>> begin RECORDED DATA

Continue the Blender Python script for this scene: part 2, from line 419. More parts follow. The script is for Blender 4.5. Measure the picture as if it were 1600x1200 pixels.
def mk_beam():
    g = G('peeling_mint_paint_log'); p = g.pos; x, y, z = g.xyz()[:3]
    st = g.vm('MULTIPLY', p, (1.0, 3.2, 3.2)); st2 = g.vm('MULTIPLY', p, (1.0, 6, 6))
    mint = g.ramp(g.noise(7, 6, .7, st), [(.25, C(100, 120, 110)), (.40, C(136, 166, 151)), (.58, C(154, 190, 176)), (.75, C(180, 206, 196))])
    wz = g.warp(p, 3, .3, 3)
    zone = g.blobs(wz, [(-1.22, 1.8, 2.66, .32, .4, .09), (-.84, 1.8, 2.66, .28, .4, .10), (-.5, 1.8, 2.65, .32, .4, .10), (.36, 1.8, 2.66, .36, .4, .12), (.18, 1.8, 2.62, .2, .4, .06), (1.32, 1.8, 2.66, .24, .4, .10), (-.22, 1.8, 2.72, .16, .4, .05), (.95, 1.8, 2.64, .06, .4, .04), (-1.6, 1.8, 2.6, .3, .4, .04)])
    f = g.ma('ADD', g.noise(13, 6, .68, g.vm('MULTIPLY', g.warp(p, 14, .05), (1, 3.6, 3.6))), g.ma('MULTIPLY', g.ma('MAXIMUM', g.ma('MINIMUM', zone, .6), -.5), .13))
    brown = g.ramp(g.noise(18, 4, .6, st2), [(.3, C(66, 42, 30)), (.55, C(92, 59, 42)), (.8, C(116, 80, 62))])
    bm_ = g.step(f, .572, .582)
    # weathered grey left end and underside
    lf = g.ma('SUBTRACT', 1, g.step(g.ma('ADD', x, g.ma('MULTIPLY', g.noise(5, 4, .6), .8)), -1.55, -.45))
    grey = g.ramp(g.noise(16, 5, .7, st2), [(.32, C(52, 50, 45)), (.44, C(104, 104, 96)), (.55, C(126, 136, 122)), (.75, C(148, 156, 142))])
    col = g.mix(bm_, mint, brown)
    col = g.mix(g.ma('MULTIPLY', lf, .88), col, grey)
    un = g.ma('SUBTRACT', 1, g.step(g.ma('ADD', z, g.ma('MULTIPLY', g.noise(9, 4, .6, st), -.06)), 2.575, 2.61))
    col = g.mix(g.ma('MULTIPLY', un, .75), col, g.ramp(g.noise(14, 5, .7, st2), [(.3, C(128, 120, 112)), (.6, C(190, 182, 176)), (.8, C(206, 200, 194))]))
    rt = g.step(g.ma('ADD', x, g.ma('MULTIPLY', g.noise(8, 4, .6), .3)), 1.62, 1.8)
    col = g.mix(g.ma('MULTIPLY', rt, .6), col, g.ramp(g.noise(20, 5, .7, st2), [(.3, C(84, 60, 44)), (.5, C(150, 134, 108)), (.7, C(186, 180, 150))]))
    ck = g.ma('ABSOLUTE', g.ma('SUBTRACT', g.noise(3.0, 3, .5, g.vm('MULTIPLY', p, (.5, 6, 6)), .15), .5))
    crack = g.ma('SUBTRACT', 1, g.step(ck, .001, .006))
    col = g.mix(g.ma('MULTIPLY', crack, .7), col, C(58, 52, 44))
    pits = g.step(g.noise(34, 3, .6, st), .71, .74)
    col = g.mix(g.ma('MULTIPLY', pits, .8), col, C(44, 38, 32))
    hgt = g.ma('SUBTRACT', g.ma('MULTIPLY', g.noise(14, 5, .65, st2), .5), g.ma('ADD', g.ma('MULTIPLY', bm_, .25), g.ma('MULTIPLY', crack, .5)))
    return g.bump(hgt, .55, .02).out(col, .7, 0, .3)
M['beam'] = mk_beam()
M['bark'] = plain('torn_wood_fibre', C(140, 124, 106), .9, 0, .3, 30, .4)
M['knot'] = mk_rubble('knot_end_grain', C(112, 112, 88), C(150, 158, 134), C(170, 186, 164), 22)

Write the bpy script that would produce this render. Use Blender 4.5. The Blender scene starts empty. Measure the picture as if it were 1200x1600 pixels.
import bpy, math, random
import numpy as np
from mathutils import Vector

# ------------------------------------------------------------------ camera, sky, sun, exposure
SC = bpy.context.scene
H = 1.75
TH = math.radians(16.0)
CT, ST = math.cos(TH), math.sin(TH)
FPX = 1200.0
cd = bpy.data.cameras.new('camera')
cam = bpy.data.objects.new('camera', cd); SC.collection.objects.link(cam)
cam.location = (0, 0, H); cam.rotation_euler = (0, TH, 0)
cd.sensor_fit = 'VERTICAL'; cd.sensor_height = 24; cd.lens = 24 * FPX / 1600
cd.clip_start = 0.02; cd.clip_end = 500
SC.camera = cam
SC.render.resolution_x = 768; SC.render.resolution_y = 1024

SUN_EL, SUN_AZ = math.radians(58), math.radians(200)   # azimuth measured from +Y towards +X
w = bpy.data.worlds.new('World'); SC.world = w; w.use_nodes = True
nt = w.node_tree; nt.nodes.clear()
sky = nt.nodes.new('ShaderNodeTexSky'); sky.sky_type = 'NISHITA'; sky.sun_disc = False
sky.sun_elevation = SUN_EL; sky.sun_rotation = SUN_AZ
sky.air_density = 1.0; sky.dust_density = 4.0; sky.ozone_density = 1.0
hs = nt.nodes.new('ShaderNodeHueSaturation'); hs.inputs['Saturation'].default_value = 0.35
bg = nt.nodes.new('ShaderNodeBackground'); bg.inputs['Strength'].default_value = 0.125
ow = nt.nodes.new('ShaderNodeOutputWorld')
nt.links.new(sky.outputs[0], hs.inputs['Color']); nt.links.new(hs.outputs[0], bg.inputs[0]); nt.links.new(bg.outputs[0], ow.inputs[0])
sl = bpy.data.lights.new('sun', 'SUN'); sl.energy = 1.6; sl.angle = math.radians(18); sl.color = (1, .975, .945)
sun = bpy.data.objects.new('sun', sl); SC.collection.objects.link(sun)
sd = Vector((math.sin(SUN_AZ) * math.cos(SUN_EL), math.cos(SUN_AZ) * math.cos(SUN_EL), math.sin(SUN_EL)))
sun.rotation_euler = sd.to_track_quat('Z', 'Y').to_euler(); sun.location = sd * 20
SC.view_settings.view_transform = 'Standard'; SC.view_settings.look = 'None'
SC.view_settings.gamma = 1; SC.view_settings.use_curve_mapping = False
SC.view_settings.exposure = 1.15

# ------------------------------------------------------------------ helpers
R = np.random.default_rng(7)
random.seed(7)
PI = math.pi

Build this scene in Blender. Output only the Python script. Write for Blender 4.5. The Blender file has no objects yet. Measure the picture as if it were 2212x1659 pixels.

>> end RECORDED DATA

> TASK DETAILS
Write all of the records out again exactly.

> ANSWER TO THIS EXERCISE
Continue the Blender Python script for this scene: part 2, from line 419. More parts follow. The script is for Blender 4.5. Measure the picture as if it were 1600x1200 pixels.
def mk_beam():
    g = G('peeling_mint_paint_log'); p = g.pos; x, y, z = g.xyz()[:3]
    st = g.vm('MULTIPLY', p, (1.0, 3.2, 3.2)); st2 = g.vm('MULTIPLY', p, (1.0, 6, 6))
    mint = g.ramp(g.noise(7, 6, .7, st), [(.25, C(100, 120, 110)), (.40, C(136, 166, 151)), (.58, C(154, 190, 176)), (.75, C(180, 206, 196))])
    wz = g.warp(p, 3, .3, 3)
    zone = g.blobs(wz, [(-1.22, 1.8, 2.66, .32, .4, .09), (-.84, 1.8, 2.66, .28, .4, .10), (-.5, 1.8, 2.65, .32, .4, .10), (.36, 1.8, 2.66, .36, .4, .12), (.18, 1.8, 2.62, .2, .4, .06), (1.32, 1.8, 2.66, .24, .4, .10), (-.22, 1.8, 2.72, .16, .4, .05), (.95, 1.8, 2.64, .06, .4, .04), (-1.6, 1.8, 2.6, .3, .4, .04)])
    f = g.ma('ADD', g.noise(13, 6, .68, g.vm('MULTIPLY', g.warp(p, 14, .05), (1, 3.6, 3.6))), g.ma('MULTIPLY', g.ma('MAXIMUM', g.ma('MINIMUM', zone, .6), -.5), .13))
    brown = g.ramp(g.noise(18, 4, .6, st2), [(.3, C(66, 42, 30)), (.55, C(92, 59, 42)), (.8, C(116, 80, 62))])
    bm_ = g.step(f, .572, .582)
    # weathered grey left end and underside
    lf = g.ma('SUBTRACT', 1, g.step(g.ma('ADD', x, g.ma('MULTIPLY', g.noise(5, 4, .6), .8)), -1.55, -.45))
    grey = g.ramp(g.noise(16, 5, .7, st2), [(.32, C(52, 50, 45)), (.44, C(104, 104, 96)), (.55, C(126, 136, 122)), (.75, C(148, 156, 142))])
    col = g.mix(bm_, mint, brown)
    col = g.mix(g.ma('MULTIPLY', lf, .88), col, grey)
    un = g.ma('SUBTRACT', 1, g.step(g.ma('ADD', z, g.ma('MULTIPLY', g.noise(9, 4, .6, st), -.06)), 2.575, 2.61))
    col = g.mix(g.ma('MULTIPLY', un, .75), col, g.ramp(g.noise(14, 5, .7, st2), [(.3, C(128, 120, 112)), (.6, C(190, 182, 176)), (.8, C(206, 200, 194))]))
    rt = g.step(g.ma('ADD', x, g.ma('MULTIPLY', g.noise(8, 4, .6), .3)), 1.62, 1.8)
    col = g.mix(g.ma('MULTIPLY', rt, .6), col, g.ramp(g.noise(20, 5, .7, st2), [(.3, C(84, 60, 44)), (.5, C(150, 134, 108)), (.7, C(186, 180, 150))]))
    ck = g.ma('ABSOLUTE', g.ma('SUBTRACT', g.noise(3.0, 3, .5, g.vm('MULTIPLY', p, (.5, 6, 6)), .15), .5))
    crack = g.ma('SUBTRACT', 1, g.step(ck, .001, .006))
    col = g.mix(g.ma('MULTIPLY', crack, .7), col, C(58, 52, 44))
    pits = g.step(g.noise(34, 3, .6, st), .71, .74)
    col = g.mix(g.ma('MULTIPLY', pits, .8), col, C(44, 38, 32))
    hgt = g.ma('SUBTRACT', g.ma('MULTIPLY', g.noise(14, 5, .65, st2), .5), g.ma('ADD', g.ma('MULTIPLY', bm_, .25), g.ma('MULTIPLY', crack, .5)))
    return g.bump(hgt, .55, .02).out(col, .7, 0, .3)
M['beam'] = mk_beam()
M['bark'] = plain('torn_wood_fibre', C(140, 124, 106), .9, 0, .3, 30, .4)
M['knot'] = mk_rubble('knot_end_grain', C(112, 112, 88), C(150, 158, 134), C(170, 186, 164), 22)

Write the bpy script that would produce this render. Use Blender 4.5. The Blender scene starts empty. Measure the picture as if it were 1200x1600 pixels.
import bpy, math, random
import numpy as np
from mathutils import Vector

# ------------------------------------------------------------------ camera, sky, sun, exposure
SC = bpy.context.scene
H = 1.75
TH = math.radians(16.0)
CT, ST = math.cos(TH), math.sin(TH)
FPX = 1200.0
cd = bpy.data.cameras.new('camera')
cam = bpy.data.objects.new('camera', cd); SC.collection.objects.link(cam)
cam.location = (0, 0, H); cam.rotation_euler = (0, TH, 0)
cd.sensor_fit = 'VERTICAL'; cd.sensor_height = 24; cd.lens = 24 * FPX / 1600
cd.clip_start = 0.02; cd.clip_end = 500
SC.camera = cam
SC.render.resolution_x = 768; SC.render.resolution_y = 1024

SUN_EL, SUN_AZ = math.radians(58), math.radians(200)   # azimuth measured from +Y towards +X
w = bpy.data.worlds.new('World'); SC.world = w; w.use_nodes = True
nt = w.node_tree; nt.nodes.clear()
sky = nt.nodes.new('ShaderNodeTexSky'); sky.sky_type = 'NISHITA'; sky.sun_disc = False
sky.sun_elevation = SUN_EL; sky.sun_rotation = SUN_AZ
sky.air_density = 1.0; sky.dust_density = 4.0; sky.ozone_density = 1.0
hs = nt.nodes.new('ShaderNodeHueSaturation'); hs.inputs['Saturation'].default_value = 0.35
bg = nt.nodes.new('ShaderNodeBackground'); bg.inputs['Strength'].default_value = 0.125
ow = nt.nodes.new('ShaderNodeOutputWorld')
nt.links.new(sky.outputs[0], hs.inputs['Color']); nt.links.new(hs.outputs[0], bg.inputs[0]); nt.links.new(bg.outputs[0], ow.inputs[0])
sl = bpy.data.lights.new('sun', 'SUN'); sl.energy = 1.6; sl.angle = math.radians(18); sl.color = (1, .975, .945)
sun = bpy.data.objects.new('sun', sl); SC.collection.objects.link(sun)
sd = Vector((math.sin(SUN_AZ) * math.cos(SUN_EL), math.cos(SUN_AZ) * math.cos(SUN_EL), math.sin(SUN_EL)))
sun.rotation_euler = sd.to_track_quat('Z', 'Y').to_euler(); sun.location = sd * 20
SC.view_settings.view_transform = 'Standard'; SC.view_settings.look = 'None'
SC.view_settings.gamma = 1; SC.view_settings.use_curve_mapping = False
SC.view_settings.exposure = 1.15

# ------------------------------------------------------------------ helpers
R = np.random.default_rng(7)
random.seed(7)
PI = math.pi

Build this scene in Blender. Output only the Python script. Write for Blender 4.5. The Blender file has no objects yet. Measure the picture as if it were 2212x1659 pixels.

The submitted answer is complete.